For the Memphis College of Art’s exhibition “The Matter at Hand,” artists used simple tools and everyday materials to handcraft complex, extraordinary wood carvings, quilts, crochet, and ceramics. Somewhere between high and low art, these works take postmodern narrative to new heights of satire, social commentary, and shtick.
Jeana Eve Klein’s mixed-media quilt The Rise and Fall of Old Mold House is Southern gothic with a sense of humor. Smack dab in the middle of the large quilt, Klein has sewn a bas-relief rag doll and stuffed her with fabric. With auburn hair and long mascaraed eyelashes, she looks up at the viewer like a kiddie Scarlett O’Hara. Accustomed to a life of leisure, her arm hangs limp at her side. She lolls back on a long sloping lawn in front of a Southern mansion where large oak trees drip with moss. We can just make out the white columns at the end of a lawn. Everything in her world is fading fast except her sense of entitlement — one of the reasons “Old Mold House” (and civilization) might fall.
Membranes glisten inside the small opening at one end of Jason Briggs’ ceramic sculpture, Lover. Bound up like a papoose, studded with what could be warts or ritual decorations, and carefully laid out on a wad of cotton like a prize possession, Lover is both grotesque and beautiful. This wickedly funny, hand-sized work of art is arguably the centerpiece of the show.
In a work of metal alchemy, Cone (Sleeve), Tracy Krumm crochets copper and brass into an Arthurian damsel’s dress sleeve so delicate and gauzy it begs to be touched. The cone that cups the end of the sleeve ties the loose threads into a metal sieve so tightly woven it could be the damsel’s chastity belt or the metal jacket of the knight who protects her.
Race Among the Ruins is Aaron Spangler’s wood relief of a small town. Painted in charcoal gray and rubbed with graphite, the town looks charred. Some catastrophe has not only singed but felled trees and buildings with enough raw force to bend a car nearly in two. There are touches of the surreal and sinister. Far right, an upside-down cross that looks like the hilt and blade of a sword is carved above a rose window, like those found in Gothic churches. Another sword is thrust between the branches of a tree that reaches across the top half of the work.
Churches are scorched and towns and ideologies toppled in an enigmatic elegy that could have been titled Twilight of the Gods or Civilization in Ruin. Spangler’s masterfully complex carving goes way beyond handicraft.

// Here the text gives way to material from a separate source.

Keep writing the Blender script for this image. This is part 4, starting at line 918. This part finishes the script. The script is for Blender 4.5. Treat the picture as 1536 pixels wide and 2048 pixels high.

Last year, Race Among the Ruins sold at auction at Christie’s for more than $50,000.
Through March 21st
“Cling to Me,” Joey Fauerso’s exhibition at Clough-Hanson Gallery at Rhodes College, is one of the most sensual shows you will ever see. This is sensuality with a capital “S” — as in senses, not sexual titillation.
In Fauerso’s video Get Naked, we fly over cold, barren landscapes, watch human figures huddle at the side of a highway, and glimpse a woman, covered in muslin, touching her head to the ground. This black-and-white footage could be the opening scenes in a film noir in which some dark drama is about to unfold. Not here. In between these snippets from the past, a young man undresses, lies down, throws back his head, and opens his mouth. Sunlit waters wash over his body.
Watch the video several times. Superficial personae, linear time, and memory slip away. What begins as a disorienting, ever-shifting kaleidoscope of water-color washes becomes a compellingly effective meditation that, instead of blocking out the natural world or stilling the mind, reminds us how to go with the flow.
That Joey Fauerso is a female tapping into the male aspects of her psyche to create Get Naked makes this an even more interesting, boundary-blurring work of art.